Mercedes would've loved for the weather to stay as it had been in the hours leading up to the race - comfortably sub-30C and barely heating the track surface - but probably resigned itself to this kind of race once the heat (semi-)returned.

In that context, hanging onto the lead cars for as long as Hamilton did and then seeing off a Red Bull and the Ferraris for the final step of the podium is a success.

It's not an unqualified success because of Russell's race, but the foundations for that had obviously been laid on Saturday, when Mercedes would've been firmly in the 'losers' column.

Loser: Sauber

Sauber "made a step", in Valtteri Bottas's words, with the upgrade it had this weekend - which means the fact that it still didn't come anywhere particularly near scoring a point is very painful, especially at a track that doesn't punish its high-speed weakness.

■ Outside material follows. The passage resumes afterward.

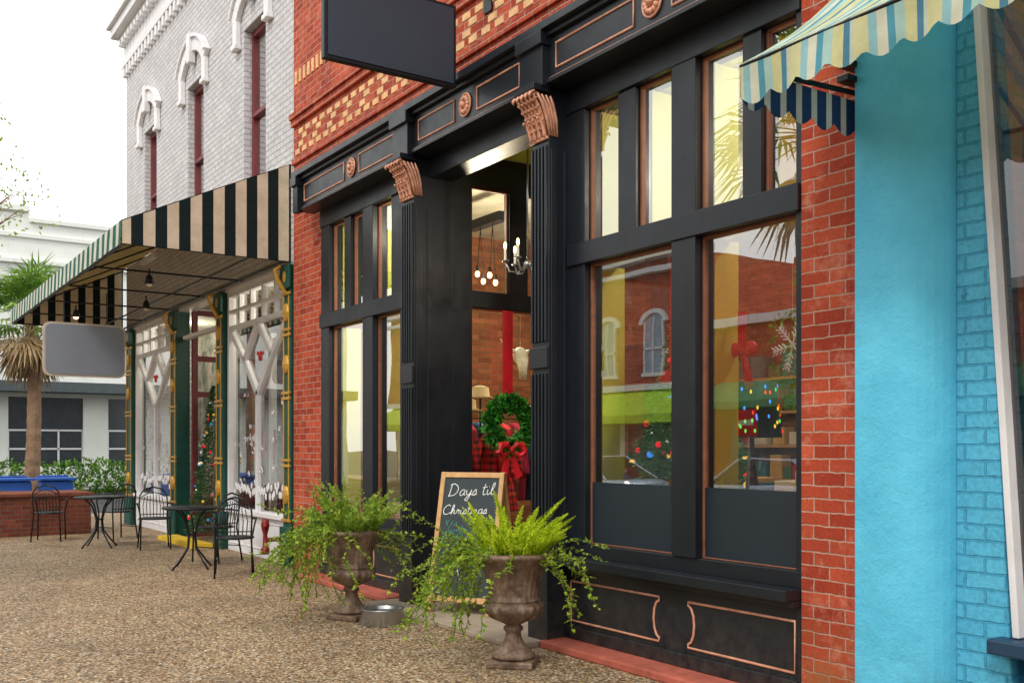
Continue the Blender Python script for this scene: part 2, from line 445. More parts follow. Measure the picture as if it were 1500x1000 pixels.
cp.make('copper_mouldings', m_copper, B, True)
ct = MB()
def glz(x0, x1, z0, z1):
    t = .02; y0, y1 = 4.655, 4.69
    ct.box(x0, x0+t, y0, y1, z0, z1); ct.box(x1-t, x1, y0, y1, z0, z1); ct.box(x0+t, x1-t, y0, y1, z1-t, z1); ct.box(x0+t, x1-t, y0, y1, z0, z0+t*.5)
panes = [(-5.86, -4.915, .78, 2.87), (-4.69, -3.885, .78, 2.87), (-5.86, -5.486, 3.03, 4.03), (-5.30, -4.915, 3.03, 4.03), (-4.69, -4.30, 3.03, 4.03), (-4.15, -3.885, 3.03, 4.03),
         (-10.55, -9.66, .78, 2.87), (-9.42, -8.84, .78, 2.87), (-10.55, -10.165, 3.03, 4.03), (-10.0, -9.66, 3.03, 4.03), (-9.42, -9.03, 3.03, 4.03)]
gm = MB()
for p in panes:
    glz(*p); gm.poly([(p[0], 4.675, p[2]), (p[1], 4.675, p[2]), (p[1], 4.675, p[3]), (p[0], 4.675, p[3])])
gms = MB()
for x in (-8.255, -6.22):
    for (y0, y1, z0, z1) in ((5.06, 5.50, 3.02, 4.03), (5.72, 6.0, 3.02, 4.03), (5.06, 6.0, .68, 2.86)):
        gms.poly([(x, y0, z0), (x, y1, z0), (x, y1, z1), (x, y0, z1)])
        for q in ((y0, y0+.02), (y1-.02, y1)): ct.box(x-.01, x+.02, q[0], q[1], z0, z1)
        ct.box(x-.01, x+.02, y0+.02, y1-.02, z1-.02, z1)
gms.poly([(-7.62, 6.1, .4), (-6.88, 6.1, .4), (-6.88, 6.1, 2.1), (-7.62, 6.1, 2.1)])
gms.poly([(-7.75, 6.1, 2.45), (-6.75, 6.1, 2.45), (-6.75, 6.1, 3.9), (-7.75, 6.1, 3.9)])
ct.make('glazing_beads', m_copper_d, B, False, .003)
gm.make('window_glass', m_glass, B)
gms.make('entry_glass', glass('entry_glass', base=.03), B)
MB().box(-5.838, -4.937, 4.658, 4.67, .79, 1.24).box(-4.668, -3.907, 4.658, 4.67, .79, 1.24).make('blank_window_panels', m_slate, B)  # plain dark boxes blanking out the lower glass
jb = MB()
for (x0, x1, z0, z1) in panes:
    jb.box(x0-.06, x0+.0, 4.77, 4.99, z0, z1)
jb.box(-10.75, -8.45, 4.77, 4.96, 4.05, 4.10); jb.box(-6.05, -3.9, 4.77, 4.96, 4.05, 4.10)
jb.box(-10.75, -8.45, 4.77, 4.95, 2.90, 3.0); jb.box(-6.05, -3.9, 4.77, 4.95, 2.90, 3.0)
jb.make('window_jambs', m_lime, B)
MB().box(-6.1, -3.7, 4.81, 5.9, .40, .47).box(-11.4, -8.4, 4.81, 5.4, .40, .47).make('display_platforms', m_wood, B)
ro = MB()
for x in (-9.51, -7.235, -4.885):
    for j in range(12):
        a = 2*math.pi*j/12
        ro.ball((x+.054*math.cos(a), 4.385, 4.405+.058*math.sin(a)), .023, .022, .023, 8, 5)
    ro.ball((x, 4.37, 4.405), .028, .03, .028)
    ro.tube([(x+.088*math.cos(2*math.pi*k/20), 4.39, 4.405+.094*math.sin(2*math.pi*k/20)) for k in range(20)], .010, 6, True)
    ro.ball((x, 4.398, 4.405), .085, .012, .09, 16, 6)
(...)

"Seeing the bigger picture, I think pace-wise, still we're not in top 10, that's the fact," he said. "But I still feel like we were in a bit better place than in the previous events."

That may be so. But time is running out for Sauber to make any sort of impression in the constructors' championship - and, unless it gets a kind break in a favourable enough race, at this point you would be forgiven for starting to wonder whether, taking aside the prospect of escaping last place in the standings, it's actually going to score anything at all by the time the chequered flag falls in Abu Dhabi.

Loser: Alpine

It's generally good to finish races. Since Barcelona last month, F1 has had just three reliability-induced grand prix exits - and Pierre Gasly has accounted for two of them.

"It's too many issues, too many problems. It's a massive shame," he said after retiring via a hydraulics issue while hanging on in the points on what seemed to be a favourable strategy from a pitlane start.

"I know the team is much better than that."

Esteban Ocon's gloomy 16th-place finish - accompanied by a reference to "issues on my car that I'm having for quite a few events that we need to get rid of, but we can't find" - capped a rotten weekend for Alpine following its fairly unthinkable Q1 misjudgment.